==== EXCERPTED DATA

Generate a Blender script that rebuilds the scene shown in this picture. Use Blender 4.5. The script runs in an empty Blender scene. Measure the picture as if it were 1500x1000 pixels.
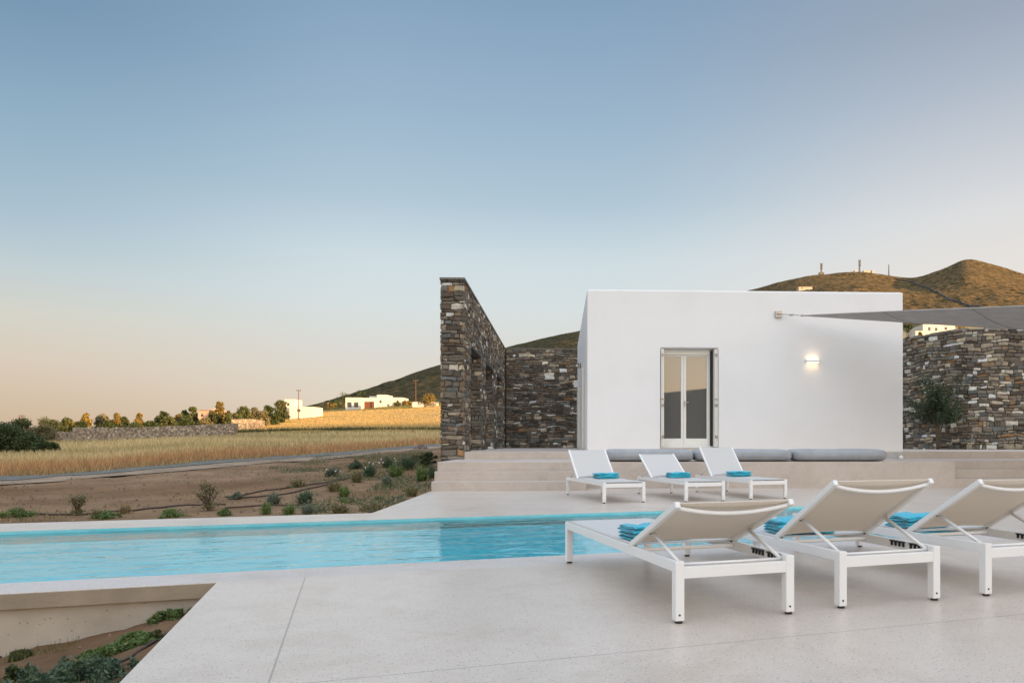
import bpy, math, random
import numpy as np
from mathutils import Vector, Matrix
random.seed(7); RNG = np.random.default_rng(11)
sc = bpy.context.scene; C = sc.collection
F, H, CX, HY = 1071.0, 0.92, 870.0, 649.0        # focal (px of a 1500 px frame), eye height, principal column, horizon row
EXPO = 1.25

# ------------------------------------------------------------------ helpers
def ray(x, y, D): return Vector(((x-CX)*D/F, D, H-(y-HY)*D/F))
def on(x, y, z):
    D = F*(H-z)/(y-HY); return Vector(((x-CX)*D/F, D, z))
PA = math.atan2(355, F); BA = math.atan2(49, F)
PC = Vector((-2.502, 4.854, 0)); p1 = Vector((-math.sin(PA), math.cos(PA), 0)); p2 = Vector((math.cos(PA), math.sin(PA), 0))
BO = Vector((0, 17.62, 0)); b1 = Vector((-math.sin(BA), math.cos(BA), 0)); b2 = Vector((math.cos(BA), math.sin(BA), 0))
def P(s, r, z=0): return PC + p2*s + p1*r + Vector((0, 0, z))
def B(u, v, z=0): return BO + b2*u + b1*v + Vector((0, 0, z))
def toP(w): d = w-PC; return d.dot(p2), d.dot(p1)
def toB(w): d = w-BO; return d.dot(b2), d.dot(b1)
def Bu(x):                                       # u on the front plane seen at pixel column x
    k = (x-CX)/F; D = BO.y/(1-k*b2.y/b2.x); return k*D/b2.x
LZ, UZ = 0.54, 0.72

class MB:
    def __init__(s): s.v = []; s.f = []; s.c = []; s.col = None
    def add(s, vs, fs, col=None):
        n = len(s.v); s.v += [tuple(a) for a in vs]; s.f += [tuple(i+n for i in f) for f in fs]
        s.c += [col or (1, 1, 1)]*len(fs)
    def box(s, lo, hi, M=None, col=None):
        x0, y0, z0 = lo; x1, y1, z1 = hi
        vs = [Vector(p) for p in ((x0,y0,z0),(x1,y0,z0),(x1,y1,z0),(x0,y1,z0),(x0,y0,z1),(x1,y0,z1),(x1,y1,z1),(x0,y1,z1))]
        if M: vs = [M @ p for p in vs]
        s.add(vs, [(0,3,2,1),(4,5,6,7),(0,1,5,4),(1,2,6,5),(2,3,7,6),(3,0,4,7)], col)
    def tube(s, pts, r, n=8, cap=True, col=None):
        pts = [Vector(p) for p in pts]; rings = []
        rr = r if isinstance(r, (list, tuple)) else [r]*len(pts)
        up = Vector((0, 0, 1))
        for i, p in enumerate(pts):
            d = (pts[min(i+1, len(pts)-1)]-pts[max(i-1, 0)]).normalized()
            a = d.cross(up)
            if a.length < 1e-3: a = d.cross(Vector((1, 0, 0)))
            a.normalize(); b = a.cross(d)
            rings.append([p+(a*math.cos(t)+b*math.sin(t))*rr[i] for t in [2*math.pi*k/n for k in range(n)]])
        vs = [q for g in rings for q in g]; fs = []
        for i in range(len(pts)-1):
            for k in range(n):
                fs.append((i*n+k, i*n+(k+1) % n, (i+1)*n+(k+1) % n, (i+1)*n+k))
        if cap: fs.append(tuple(range(n))[::-1]); fs.append(tuple((len(pts)-1)*n+k for k in range(n)))
        s.add(vs, fs, col)
    def prism(s, poly, z0, z1, col=None):
        n = len(poly)
        vs = [(p[0], p[1], z0) for p in poly]+[(p[0], p[1], z1) for p in poly]
        fs = [tuple(range(n))[::-1], tuple(range(n, 2*n))]+[(i, (i+1) % n, n+(i+1) % n, n+i) for i in range(n)]
        s.add(vs, fs, col)
    def build(s, name, mat, parent=None, smooth=False, bevel=0, seg=2, usecol=False):
        me = bpy.data.meshes.new(name); me.from_pydata(s.v, [], s.f); me.update()
        if usecol:
            a = me.attributes.new('col', 'FLOAT_COLOR', 'FACE')
            a.data.foreach_set('color', np.array([(*c, 1) for c in s.c], np.float32).ravel())
        return link(name, me, mat, parent, smooth, bevel, seg)
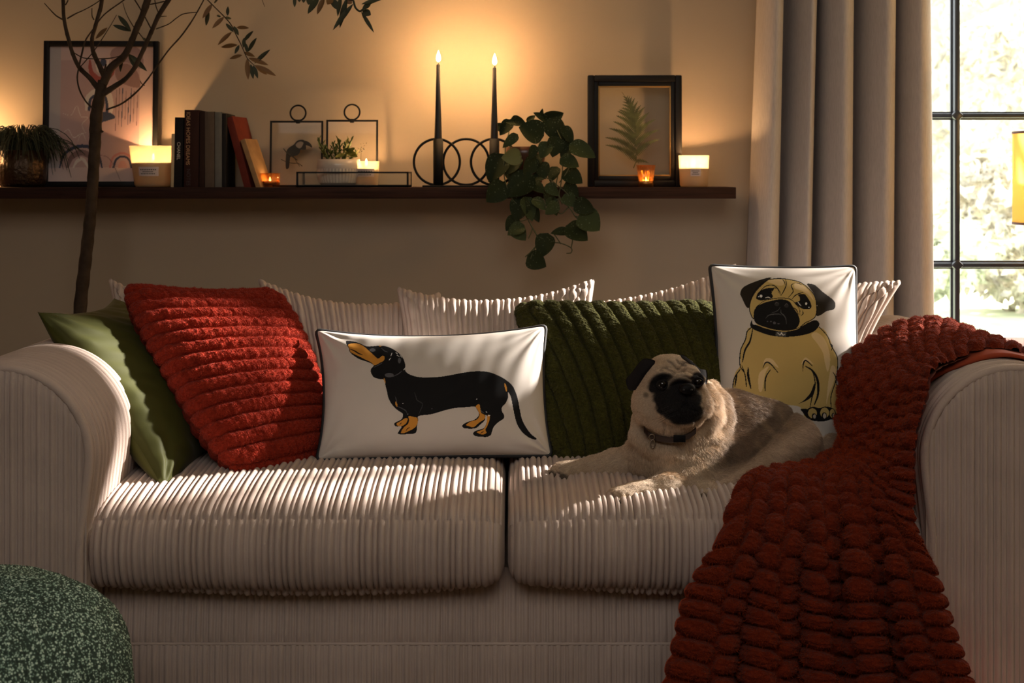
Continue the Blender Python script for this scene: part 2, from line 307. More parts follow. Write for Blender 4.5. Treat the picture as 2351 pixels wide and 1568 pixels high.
# arms
def arm(sg, xc):
    a = sg                                     # sg=-1 left arm, +1 right arm; xc = crest x
    R = .170; zc = .629; ang = np.linspace(0, math.radians(215), 60)
    arc = [(xc-a*(R-.02), .03), (xc-a*(R-.02), .3), (xc-a*(R-.018), .48)]+[(xc-a*R*math.cos(t), zc+R*math.sin(t)) for t in ang]
    ex = arc[-1]; arc += [(xc+a*R*.62, .45), (xc+a*R*.6, .03)]
    arc = np.array(arc); sl_ = np.concatenate([[0], np.cumsum(np.linalg.norm(np.diff(arc, axis=0), axis=1))]); u_ = np.linspace(0, sl_[-1], 200)
    arc = np.stack([np.interp(u_, sl_, arc[:, 0]), np.interp(u_, sl_, arc[:, 1])], 1)
    for _ in range(12): arc[1:-1] = (arc[:-2]+arc[1:-1]*2+arc[2:])/4
    T = np.gradient(arc, axis=0); N = np.stack([-T[:, 1], T[:, 0]], 1)*(1 if a > 0 else -1); N /= np.linalg.norm(N, axis=1, keepdims=True)
    if N[int(np.argmax(arc[:, 1]))][1] < 0: N = -N
    ys = np.arange(2.668, 3.56, .002); n = len(ys); f = 1-np.clip((2.705-ys)/.037, 0, 1)
    off = .012*np.sqrt(np.clip(f, 0, 1))-.012; rr = rib(ys, .1)*RA
    V = np.zeros((len(arc), n, 3)); V[..., 0] = arc[:, 0][:, None]+N[:, 0][:, None]*(off+rr); V[..., 2] = arc[:, 1][:, None]+N[:, 1][:, None]*(off+rr); V[..., 1] = ys
    am = mesh_from('arm', V.reshape(-1, 3), gfaces(len(arc), n, flip=(a < 0)), M_cord, sofa)
    # front facing of vertical wales
    x0, x1 = arc[:, 0].min()+.004, arc[:, 0].max()-.004
    def ztop(x):
        d = np.clip(np.abs(x-xc)/R, 0, 1); return zc+R*np.sqrt(1-d**2)-.006
    def zbot(x):
        o = (x-xc)*a; return np.where(o > R*.6, np.minimum(zc-R*np.sqrt(np.clip(1-(o/R)**2, 0, 1))+.004, ztop(x)), .03)
    fc = rib_panel('arm_facing', x0, x1, lambda x: (zbot(x), ztop(x)), lambda x, z: 2.672-.010*np.clip(1-((x-xc)/R)**2, 0, 1), am, .3, 40, 6)
    pp = np.stack([arc[:, 0]-N[:, 0]*.002, np.full(len(arc), 2.668), arc[:, 1]-N[:, 1]*.002], 1)
    MB().tube(pp[3:-2], .0085, 10).build('arm_piping', M_cord, am)
    # rear closing panel
    q = [(p[0], 3.555, p[1]) for p in arc]; mesh_from('arm_back', q, [list(range(len(q)))], M_cord, am, False)
arm(-1, -.952); arm(1, .932)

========

## REQUIRED TASK
Except for the pictures, give all the material above again verbatim.

## RESPONSE BELOW
Generate a Blender script that rebuilds the scene shown in this picture. Use Blender 4.5. The script runs in an empty Blender scene. Measure the picture as if it were 1500x1000 pixels.
import bpy, math, random
import numpy as np
from mathutils import Vector, Matrix
random.seed(7); RNG = np.random.default_rng(11)
sc = bpy.context.scene; C = sc.collection
F, H, CX, HY = 1071.0, 0.92, 870.0, 649.0        # focal (px of a 1500 px frame), eye height, principal column, horizon row
EXPO = 1.25

# ------------------------------------------------------------------ helpers
def ray(x, y, D): return Vector(((x-CX)*D/F, D, H-(y-HY)*D/F))
def on(x, y, z):
    D = F*(H-z)/(y-HY); return Vector(((x-CX)*D/F, D, z))
PA = math.atan2(355, F); BA = math.atan2(49, F)
PC = Vector((-2.502, 4.854, 0)); p1 = Vector((-math.sin(PA), math.cos(PA), 0)); p2 = Vector((math.cos(PA), math.sin(PA), 0))
BO = Vector((0, 17.62, 0)); b1 = Vector((-math.sin(BA), math.cos(BA), 0)); b2 = Vector((math.cos(BA), math.sin(BA), 0))
def P(s, r, z=0): return PC + p2*s + p1*r + Vector((0, 0, z))
def B(u, v, z=0): return BO + b2*u + b1*v + Vector((0, 0, z))
def toP(w): d = w-PC; return d.dot(p2), d.dot(p1)
def toB(w): d = w-BO; return d.dot(b2), d.dot(b1)
def Bu(x):                                       # u on the front plane seen at pixel column x
    k = (x-CX)/F; D = BO.y/(1-k*b2.y/b2.x); return k*D/b2.x
LZ, UZ = 0.54, 0.72

class MB:
    def __init__(s): s.v = []; s.f = []; s.c = []; s.col = None
    def add(s, vs, fs, col=None):
        n = len(s.v); s.v += [tuple(a) for a in vs]; s.f += [tuple(i+n for i in f) for f in fs]
        s.c += [col or (1, 1, 1)]*len(fs)
    def box(s, lo, hi, M=None, col=None):
        x0, y0, z0 = lo; x1, y1, z1 = hi
        vs = [Vector(p) for p in ((x0,y0,z0),(x1,y0,z0),(x1,y1,z0),(x0,y1,z0),(x0,y0,z1),(x1,y0,z1),(x1,y1,z1),(x0,y1,z1))]
        if M: vs = [M @ p for p in vs]
        s.add(vs, [(0,3,2,1),(4,5,6,7),(0,1,5,4),(1,2,6,5),(2,3,7,6),(3,0,4,7)], col)
    def tube(s, pts, r, n=8, cap=True, col=None):
        pts = [Vector(p) for p in pts]; rings = []
        rr = r if isinstance(r, (list, tuple)) else [r]*len(pts)
        up = Vector((0, 0, 1))
        for i, p in enumerate(pts):
            d = (pts[min(i+1, len(pts)-1)]-pts[max(i-1, 0)]).normalized()
            a = d.cross(up)
            if a.length < 1e-3: a = d.cross(Vector((1, 0, 0)))
            a.normalize(); b = a.cross(d)
            rings.append([p+(a*math.cos(t)+b*math.sin(t))*rr[i] for t in [2*math.pi*k/n for k in range(n)]])
        vs = [q for g in rings for q in g]; fs = []
        for i in range(len(pts)-1):
            for k in range(n):
                fs.append((i*n+k, i*n+(k+1) % n, (i+1)*n+(k+1) % n, (i+1)*n+k))
        if cap: fs.append(tuple(range(n))[::-1]); fs.append(tuple((len(pts)-1)*n+k for k in range(n)))
        s.add(vs, fs, col)
    def prism(s, poly, z0, z1, col=None):
        n = len(poly)
        vs = [(p[0], p[1], z0) for p in poly]+[(p[0], p[1], z1) for p in poly]
        fs = [tuple(range(n))[::-1], tuple(range(n, 2*n))]+[(i, (i+1) % n, n+(i+1) % n, n+i) for i in range(n)]
        s.add(vs, fs, col)
    def build(s, name, mat, parent=None, smooth=False, bevel=0, seg=2, usecol=False):
        me = bpy.data.meshes.new(name); me.from_pydata(s.v, [], s.f); me.update()
        if usecol:
            a = me.attributes.new('col', 'FLOAT_COLOR', 'FACE')
            a.data.foreach_set('color', np.array([(*c, 1) for c in s.c], np.float32).ravel())
        return link(name, me, mat, parent, smooth, bevel, seg)
Continue the Blender Python script for this scene: part 2, from line 307. More parts follow. Write for Blender 4.5. Treat the picture as 2351 pixels wide and 1568 pixels high.
# arms
def arm(sg, xc):
    a = sg                                     # sg=-1 left arm, +1 right arm; xc = crest x
    R = .170; zc = .629; ang = np.linspace(0, math.radians(215), 60)
    arc = [(xc-a*(R-.02), .03), (xc-a*(R-.02), .3), (xc-a*(R-.018), .48)]+[(xc-a*R*math.cos(t), zc+R*math.sin(t)) for t in ang]
    ex = arc[-1]; arc += [(xc+a*R*.62, .45), (xc+a*R*.6, .03)]
    arc = np.array(arc); sl_ = np.concatenate([[0], np.cumsum(np.linalg.norm(np.diff(arc, axis=0), axis=1))]); u_ = np.linspace(0, sl_[-1], 200)
    arc = np.stack([np.interp(u_, sl_, arc[:, 0]), np.interp(u_, sl_, arc[:, 1])], 1)
    for _ in range(12): arc[1:-1] = (arc[:-2]+arc[1:-1]*2+arc[2:])/4
    T = np.gradient(arc, axis=0); N = np.stack([-T[:, 1], T[:, 0]], 1)*(1 if a > 0 else -1); N /= np.linalg.norm(N, axis=1, keepdims=True)
    if N[int(np.argmax(arc[:, 1]))][1] < 0: N = -N
    ys = np.arange(2.668, 3.56, .002); n = len(ys); f = 1-np.clip((2.705-ys)/.037, 0, 1)
    off = .012*np.sqrt(np.clip(f, 0, 1))-.012; rr = rib(ys, .1)*RA
    V = np.zeros((len(arc), n, 3)); V[..., 0] = arc[:, 0][:, None]+N[:, 0][:, None]*(off+rr); V[..., 2] = arc[:, 1][:, None]+N[:, 1][:, None]*(off+rr); V[..., 1] = ys
    am = mesh_from('arm', V.reshape(-1, 3), gfaces(len(arc), n, flip=(a < 0)), M_cord, sofa)
    # front facing of vertical wales
    x0, x1 = arc[:, 0].min()+.004, arc[:, 0].max()-.004
    def ztop(x):
        d = np.clip(np.abs(x-xc)/R, 0, 1); return zc+R*np.sqrt(1-d**2)-.006
    def zbot(x):
        o = (x-xc)*a; return np.where(o > R*.6, np.minimum(zc-R*np.sqrt(np.clip(1-(o/R)**2, 0, 1))+.004, ztop(x)), .03)
    fc = rib_panel('arm_facing', x0, x1, lambda x: (zbot(x), ztop(x)), lambda x, z: 2.672-.010*np.clip(1-((x-xc)/R)**2, 0, 1), am, .3, 40, 6)
    pp = np.stack([arc[:, 0]-N[:, 0]*.002, np.full(len(arc), 2.668), arc[:, 1]-N[:, 1]*.002], 1)
    MB().tube(pp[3:-2], .0085, 10).build('arm_piping', M_cord, am)
    # rear closing panel
    q = [(p[0], 3.555, p[1]) for p in arc]; mesh_from('arm_back', q, [list(range(len(q)))], M_cord, am, False)
arm(-1, -.952); arm(1, .932)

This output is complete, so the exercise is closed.